When Mr. Scott isn’t at a party, he relaxes and tries to channel his ideas into sketches. This year, he and 10 friends took over a 6,300-square-foot Rancho Mirage house once owned by former President Gerald R. Ford and his wife, Betty.
On the Friday afternoon before his party, Mr. Scott could be found padding over the silk shag carpeting in faux-denim pants, a cutoff Batman T-shirt and a plaid shirt tied around his waist. Out by the pool, four well-toned young people splashed around in swimwear made by their host. Beneath an umbrella, a buff man smeared sunscreen on the areas not covered by black-and-gold Moschino bathing trunks.

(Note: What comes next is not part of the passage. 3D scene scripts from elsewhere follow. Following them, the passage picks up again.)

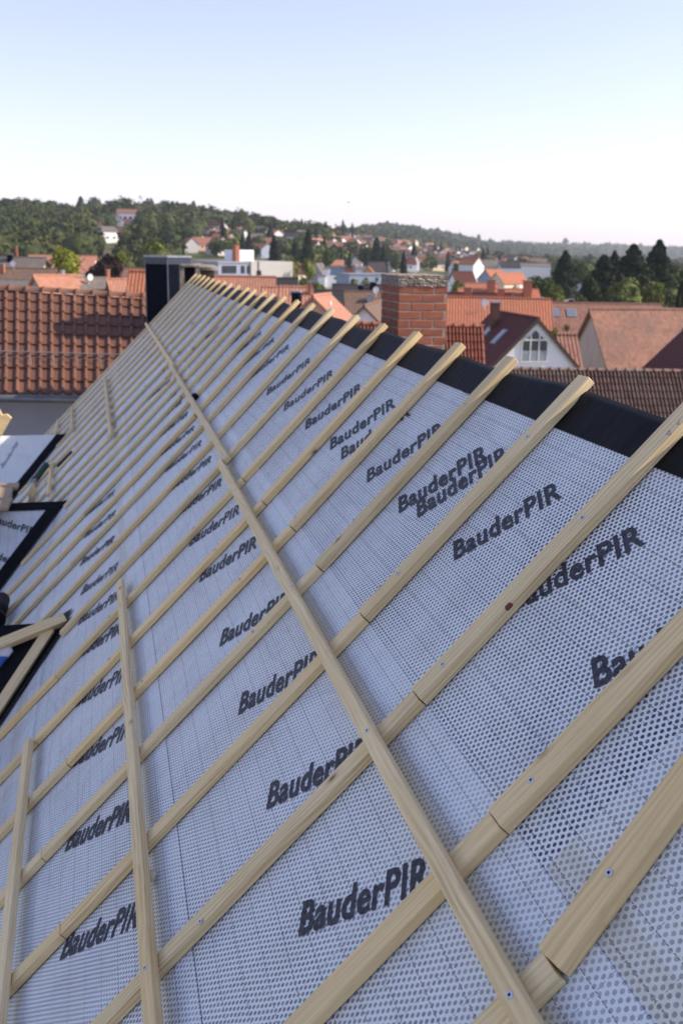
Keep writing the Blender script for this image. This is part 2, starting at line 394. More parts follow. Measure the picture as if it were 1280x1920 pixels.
# main sheet with the dormer openings left in (dormers rise through it)
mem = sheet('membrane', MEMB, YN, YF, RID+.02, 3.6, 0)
mem['label'] = 'white dotted roofing membrane printed with black lettering'
f1 = sheet('membrane_flap', MEMBF, YN, YF, .203, .34, .0014)
f2 = sheet('membrane_flap', MEMBF, YN, YF, .862, 1.0, .0014)
f3 = sheet('membrane_flap', MEMBF, YN, YF, 1.50, 1.63, .0014)
f4 = sheet('membrane_flap', MEMBF, .6, 1.145, RID+.03, .20, .0012)
# black strip over the ridge, folded to the far slope
mb = MB(); pts = []
prof = [(-.43, .0022), (-.46, .003), (-.50, .004), (-.525, .006)]
line = [L(0, d, h) for d, h in prof]
rp = L(0, RID, 0); far = [Vector((rp.x+.012, 0, rp.z+.014)), Vector((rp.x+.05, 0, rp.z-.02)), Vector((rp.x+.30, 0, rp.z-.27)), Vector((rp.x+.34, 0, rp.z-.31))]
line += far; nseg = 60
for i in range(nseg+1):
    y = (YN+(YF-YN)*i/nseg)*U
    for k, p in enumerate(line):
        sag = .008*sin(i*1.7)*(k in (3, 4)) + .005*sin(i*.9+k)*(k > 0)
        pts.append((p.x, y, p.z+sag))
K = len(line)
mb.add(pts, [(i*K+k, i*K+k+1, (i+1)*K+k+1, (i+1)*K+k)[::-1] for i in range(nseg) for k in range(K-1)])
mb.obj('ridge_strip', FOIL, house, Matrix.Identity(4), True)
# structure below: rafters' box and the far slope, end wall
mb = MB()
a = L(0, RID, -.012); b = L(0, 3.6, -.012); c = Vector((a.x+(a.x-b.x), 0, b.z)); y0, y1 = YN*U, YF*U
def rp2(p, y): return (p.x, y, p.z)
mb.add([rp2(a, y0), rp2(b, y0), rp2(c, y0), rp2(a, y1), rp2(b, y1), rp2(c, y1), rp2(b-Vector((0, 0, .3)), y0), rp2(c-Vector((0, 0, .3)), y0), rp2(b-Vector((0, 0, .3)), y1), rp2(c-Vector((0, 0, .3)), y1)],
       [(0, 1, 4, 3), (2, 0, 3, 5), (1, 6, 8, 4), (7, 2, 5, 9), (0, 2, 7, 6, 1), (3, 4, 8, 9, 5), (6, 7, 9, 8)])
mb.obj('insulated_slope', FOIL, house, Matrix.Identity(4))
mb = MB(); mb.box(b.x+.4, c.x-.4, y0+.2, y1-.2, GZ, b.z-.29)
mb.obj('wall', m_plaster('house_plaster', (.55, .52, .47)), house, Matrix.Identity(4))

# counter battens running up the slope (near edge positions, in survey units)
NEAR = [.974, 1.253, 1.70, 2.155, 2.612, 3.041, 3.506, 3.963, 4.445, 4.962, 5.46, 5.90, 6.37, 6.81, 7.21, 7.65, 8.05, 8.57, 9.10, 9.62, 10.14, 10.66, 11.15, 11.68, 12.2, 12.74]
TOPD = {1.253: -.57, 1.70: -.578}
BW = .0575
def dmax(u):
    m = 3.5
    for (uu, dd) in DORM:
        if abs(u-uu)*U < DW: m = min(m, dd+abs(u-uu)*TB/sin(T)-.05)
    return m
JOINT = {.974: .262, 1.253: .216, 1.70: .205, 2.155: .202, 2.612: .225, 3.041: .225, 3.506: .26, 3.963: .28, 4.445: .285, 4.962: .3, 5.46: .29, 5.9: .33}
rb = random.Random(3); battens = {}
for i, u in enumerate(NEAR):
    uc = u+BW/2; top = TOPD.get(u, -.562-rb.uniform(0, .014)); bot = dmax(uc)
    jd = JOINT.get(u, rb.uniform(.2, .5)); j2 = jd + rb.uniform(1.0, 1.6)
    cuts = [top, jd] + ([j2] if j2 < bot-.3 else []) + [bot]
    skew = 0 if i == 0 else max(-.16, -.031*(u-1.1))
    def uat(d): return u + skew*min(1, max(0, (d+.43)/.78))
    for k in range(len(cuts)-1):
        wd_ = .0535 if k == 0 else .047
        a0, a1 = cuts[k]+(.0012 if k else 0), cuts[k+1]-.0008
        u0_, u1_ = uat(a0)+wd_/2+rb.uniform(-.0015, .0015), uat(a1)+wd_/2+rb.uniform(-.0015, .0015)
        if i == 0 and k == 0: u0_ = u1_+.155
        bt = beam('counter_batten', L(u1_, a1, 0.003), L(u0_, a0, 0.003), wd_*U, (HT if k == 0 else HT*.9)*U*rb.uniform(.98, 1.02), NRM, house, seed=i*7+k+1)
        uc = (u0_+u1_)/2
        battens[(i, k)] = bt
        if i < 12 and not (i < 4 and k < 2):
            dd = cuts[k]+rb.uniform(.18, .3)
            while dd < cuts[k+1]-.02:
                screw(bt, L(uc+rb.uniform(-.012, .012), dd, HT+.0033), NRM); dd += rb.uniform(.38, .6)
# roof battens along the ridge, lying across
B1H = HT+.0035
def hb(u0, u1, d0, d1, wd=.031, h=B1H, ht=.0235, nm='roof_batten'):
    return beam(nm, L(u0, d0, h), L(u1, d1, h), wd*U, ht*U, NRM, house, seed=int(u0*100)+3)
bb = [hb(.3, 4.32, .321, .324), hb(4.26, 8.05, .290, .300), hb(7.9, 12.85, .283, .308),
      hb(.3, 2.02, .925, .949), hb(2.021, 4.13, .949, .969), hb(7.72, 11.85, .995, 1.055),
      hb(.4, 3.43, 1.36, 1.465), hb(10.3, 12.3, 1.545, 1.63), hb(11.1, 12.4, 1.86, 1.87), hb(8.0, 9.53, 1.71, 1.782), hb(8.62, 9.6, 1.955, 2.045)]
for (px, py, o) in ((955, 1866, 0), (688, 1370, 0), (548, 1098, 0), (272, 1815, 3)):
    d = rt*((px-640)/FPX) - up*((py-960)/FPX) + fwd; hh = (B1H+.0238)*U
    z = (hh-NRM.dot(CAM))/NRM.dot(d); screw(bb[o], CAM+d*z, NRM, .0085)
# offset screws on the nearest battens, at the places seen
for (px, py, key) in ((1141, 1637, 0), (995, 1463, 1), (829, 1246, 2), (1091, 971, 2), (745, 1075, 3), (988, 819, 3), (376, 1728, 1)):
    d = rt*((px-640)/FPX) - up*((py-960)/FPX) + fwd; hh = (HT+.0033)*U
    z = (hh-NRM.dot(CAM))/NRM.dot(d); p = CAM+d*z
    k = 0 if -RF.inverted()[0].to_3d().dot(p)/U < JOINT[NEAR[key]] else 1
    screw(battens[(key, k)], p, NRM, .009)

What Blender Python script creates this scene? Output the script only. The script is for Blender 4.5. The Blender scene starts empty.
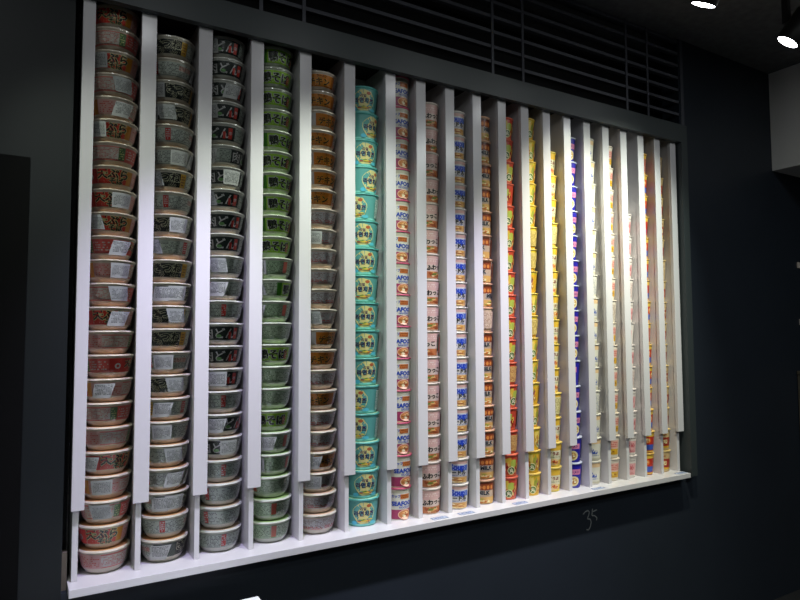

“Isn’t it so beautiful out here?” Mr. Scott asked. “Just the quality of the light. Sometimes when I’m just really relaxed, that’s also a creative time for me, because that’s when my mind is more open, because I’m not worried or thinking or being very analytical.”
There was no sketching at that moment, but “when you’re feeling at ease and relaxed, a lot of ideas flow,” he said.
Let the other fashion brands have their hashtagged events and millennial outreach. “In general, I just kind of live,” he said, his voice drifting off as he watched his friends frolicking in the pool. “I’ve become a little bit more of a lounger here. It’s Coa-chill-a.”